**EXERCISE DIRECTIONS**
Retype every line from the start of the data down to and including the line with "R = math.radians". Skip the pictures.

**LISTED ENTRIES**
§
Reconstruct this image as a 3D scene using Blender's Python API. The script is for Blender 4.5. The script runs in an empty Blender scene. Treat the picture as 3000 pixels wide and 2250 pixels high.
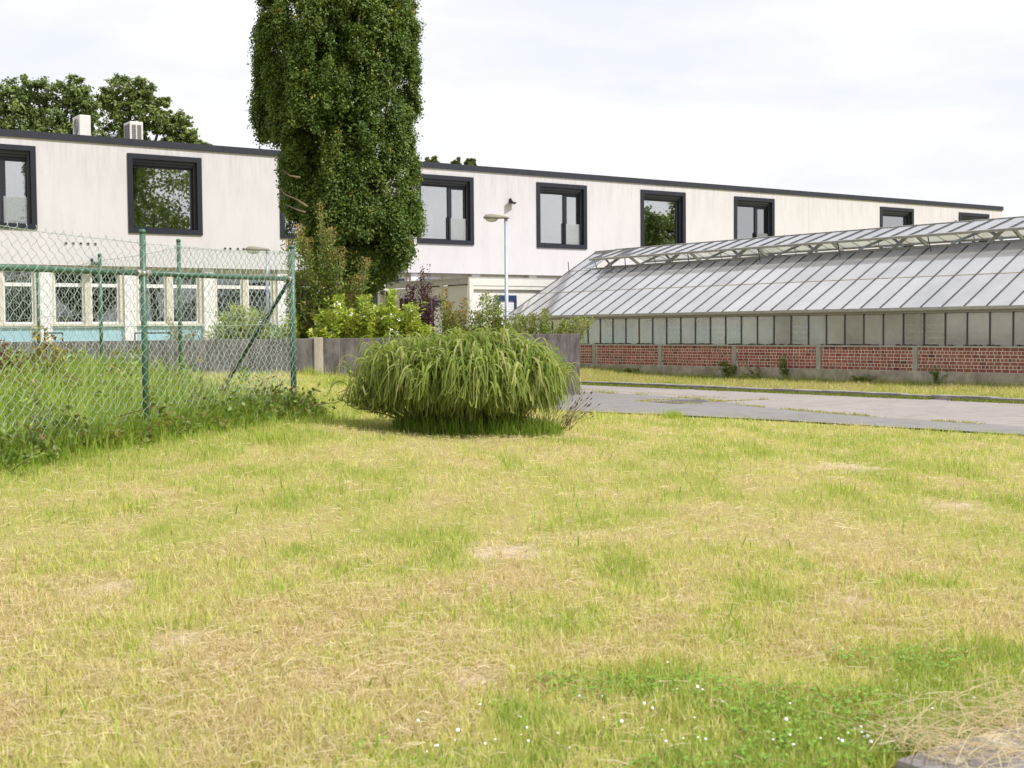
import bpy, math, random
import numpy as np
from mathutils import Vector, Matrix

random.seed(7)
rng = np.random.default_rng(11)
C = bpy.context.scene.collection
S = bpy.context.scene
R = math.radians

# ------------------------------------------------------------------ camera
CAM = np.array([0.0, 0.0, 1.6])
FPX = 3800.0                                   # focal length in pixels of a 3000 px wide picture
PITCH = math.atan(158 / FPX)
ROLL = 0.0083
_f = np.array([0, math.cos(PITCH), -math.sin(PITCH)])
_u0 = np.array([0, math.sin(PITCH), math.cos(PITCH)])
_r0 = np.array([1.0, 0, 0])
_r = math.cos(ROLL) * _r0 - math.sin(ROLL) * _u0
_u = math.cos(ROLL) * _u0 + math.sin(ROLL) * _r0
cam = bpy.data.objects.new('camera', bpy.data.cameras.new('camera'))
C.objects.link(cam)
cam.data.sensor_width = 36
cam.data.lens = 36 * FPX / 3000
cam.data.clip_end = 4000
cam.data.dof.use_dof = True
cam.data.dof.focus_distance = 22
cam.data.dof.aperture_fstop = 5.6
M = Matrix(((_r[0], _u[0], -_f[0], CAM[0]), (_r[1], _u[1], -_f[1], CAM[1]), (_r[2], _u[2], -_f[2], CAM[2]), (0, 0, 0, 1)))
cam.matrix_world = M
S.camera = cam


def W(px, py, Y):
    """world point seen at a measured photo pixel (3000x2250) at distance Y"""
    d = _f * FPX + _r * (px - 1500) - _u * (py - 1125)
    return CAM + d * (Y / d[1])


# ------------------------------------------------------------------ light
SUN_TO = Vector((0.78, -0.40, 1.05)).normalized()
sun = bpy.data.objects.new('sun', bpy.data.lights.new('sun', 'SUN'))
C.objects.link(sun)
sun.data.energy = 3.5
sun.data.angle = R(2.5)
sun.data.color = (1.0, 0.98, 0.95)
sun.rotation_euler = SUN_TO.to_track_quat('Z', 'Y').to_euler()

world = bpy.data.worlds.new('World')
S.world = world
world.use_nodes = True
wt = world.node_tree
wt.nodes.clear()


def _n(t, typ, **kw):
    n = t.nodes.new(typ)
    for k, v in kw.items():
        if k == 'op':
            n.operation = v
        elif hasattr(n, k) and not k[0].isupper():
            setattr(n, k, v)
        else:
            n.inputs[k.replace('_', ' ')].default_value = v
    return n


sky = wt.nodes.new('ShaderNodeTexSky')
sky.sky_type = 'NISHITA'
sky.sun_disc = False
sky.sun_elevation = math.asin(SUN_TO.z)
sky.sun_rotation = math.atan2(SUN_TO.x, SUN_TO.y)
sky.air_density = 1.0
sky.dust_density = 2.0
tc = wt.nodes.new('ShaderNodeTexCoord')
mp = wt.nodes.new('ShaderNodeMapping')
mp.inputs['Scale'].default_value = (1.6, 1.6, 6.5)
wt.links.new(tc.outputs['Generated'], mp.inputs['Vector'])
nz = _n(wt, 'ShaderNodeTexNoise', Scale=1.7, Detail=7.0, Roughness=0.55)
nz.inputs['Distortion'].default_value = 0.4
wt.links.new(mp.outputs[0], nz.inputs['Vector'])
rp = wt.nodes.new('ShaderNodeValToRGB')
rp.color_ramp.elements[0].position = 0.30
rp.color_ramp.elements[0].color = (0.84, 0.84, 0.84, 1)
rp.color_ramp.elements[1].position = 0.56
rp.color_ramp.elements[1].color = (0.985, 0.985, 0.985, 1)
wt.links.new(nz.outputs['Fac'], rp.inputs[0])
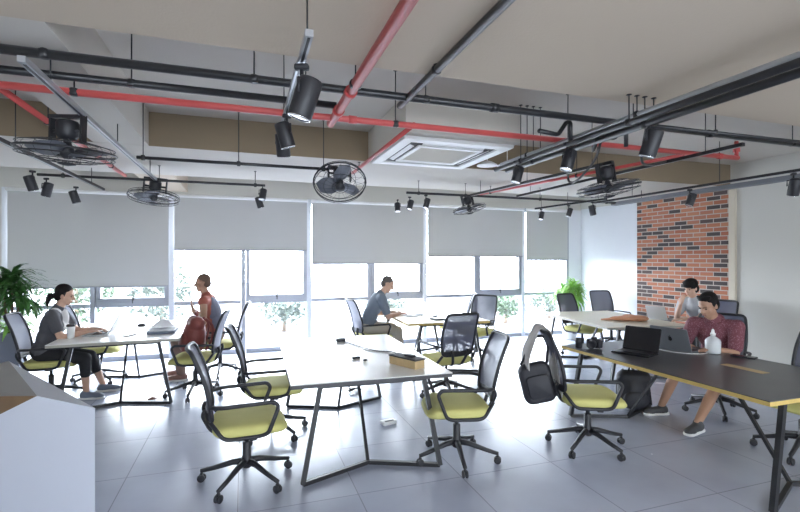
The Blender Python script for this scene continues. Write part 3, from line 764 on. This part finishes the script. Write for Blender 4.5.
    if hairstyle == 'buzz':
        hb.ell(h(0, -.022, .048), (.0765 * k, .092 * k, .082 * k), MH)
        hb.ell(h(0, -.055, .0), (.066 * k, .056 * k, .07 * k), MH)
    else:
        hb.ell(h(0, -.027, .060), (.081 * k, .094 * k, .078 * k), MH)
        hb.ell(h(0, -.052, .0), (.074 * k, .064 * k, .085 * k), MH)
        for q in (-1, 1): hb.ell(h(q * .070, -.004, .022), (.012 * k, .026 * k, .034 * k), MH)
    if hairstyle == 'short':
        for j in range(9): hb.rc(h(-.06 + .015 * j, .040 - .0012 * (j - 4) ** 2, .105), h(-.062 + .0155 * j, .058 - .0020 * (j - 4) ** 2, .098), .018 * k, .011 * k, 6)
    if hairstyle == 'mop':
        hb.ell(h(0, -.02, .06), (.096 * k, .112 * k, .088 * k), MH); hb.ell(h(0, -.07, -.02), (.08 * k, .055 * k, .08 * k), MH)
        for j in range(11): hb.rc(h(-.075 + .015 * j, .055 - .0014 * (j - 5) ** 2, .095), h(-.075 + .015 * j, .074 - .0022 * (j - 5) ** 2, .05), .018 * k, .009 * k, 6)
    if hairstyle == 'ponytail':
        for q in (-1, 1): hb.ell(h(q * .064, -.030, .0), (.018 * k, .05 * k, .045 * k), MH)
        hb.ell(h(0, -.125, -.035), (.028 * k, .032 * k, .03 * k), MH); hb.rc(h(0, -.14, -.04), h(0, -.15, -.12), .034 * k, .024 * k); hb.rc(h(0, -.15, -.12), h(0, -.135, -.17), .024 * k, .010 * k)
    remesh(hb, 'hair', hair, root, .0085, 2)
    # clothes
    g = .013 * k; sb = MB(); torso(sb, g)
    for i in (0, 1):
        e, w = arms[i]
        if sleeve <= 0: sb.ell(sh[i], (.055 * k + g,) * 3)
        elif sleeve <= 1: sb.rc(sh[i], sh[i].lerp(e, sleeve), .058 * k + g, .052 * k + g)
        else: sb.rc(sh[i], e, .056 * k + g, .044 * k + g); sb.rc(e, e.lerp(w, sleeve - 1), .044 * k + g, .034 * k + g)
    remesh(sb, 'shirt', top, root, .010, 3)
    pb = MB(); g = .014 * k
    pb.ell(H + u1 * .02 * k, (.172 * k + g, .128 * k + g, .11 * k + g), M1)
    for i in (0, 1):
        kn, an, fd = legs[i]; p1 = min(1, pant_len / .5)
        pb.rc(hip_j[i], hip_j[i].lerp(kn, p1), .088 * k + g, (.088 - .03 * p1) * k + g)
        if pant_len > .5:
            p2 = (pant_len - .5) / .5 * .96; pb.rc(kn, kn.lerp(an, p2), .056 * k + g, .044 * k + g)
    remesh(pb, 'trousers' if pant_len > .6 else 'shorts', pants, root, .010, 3)
    if shoes:
        for i in (0, 1):
            kn, an, fd = legs[i]; sdw = V((-fd.y, fd.x, 0)); Ms = Matrix((fd, sdw, z)).transposed(); c = V((an.x, an.y, 0))
            lift = an.z - .085 * k
            shb = MB(); shb.rc(an - z * .01 * k - fd * .01 * k, c + V((0, 0, lift + .05 * k)) - fd * .025 * k, .045 * k, .048 * k)
            shb.rc(c + V((0, 0, lift + .045 * k)) + fd * .0 * k, c + V((0, 0, lift + .036 * k)) + fd * .15 * k, .050 * k, .036 * k)
            shb.ell(c + V((0, 0, lift + .034 * k)) + fd * .13 * k, (.075 * k, .048 * k, .033 * k), Ms)
            so = remesh(shb, 'shoe', shoes, root, .008, 2)
            MB().rbox(c + V((0, 0, lift + .013 * k)) + fd * .06 * k, (.29 * k, .096 * k, .026 * k), .045 * k, Ms).build('sole', 'sole_white', so)
    if extra: extra(root, dict(H=H, nb=nb, chest=chest, waist=waist, u1=u1, u2=u2, n1=n1, n2=n2, sd=sd, f=f, sh=sh, M2=M2, M1=M1, k=k, torso=torso, arms=arms))
    return root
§
**COMPLETE ANSWER**
Reconstruct this image as a 3D scene using Blender's Python API. The script is for Blender 4.5. The script runs in an empty Blender scene. Treat the picture as 3000 pixels wide and 2250 pixels high.
import bpy, math, random
import numpy as np
from mathutils import Vector, Matrix

random.seed(7)
rng = np.random.default_rng(11)
C = bpy.context.scene.collection
S = bpy.context.scene
R = math.radians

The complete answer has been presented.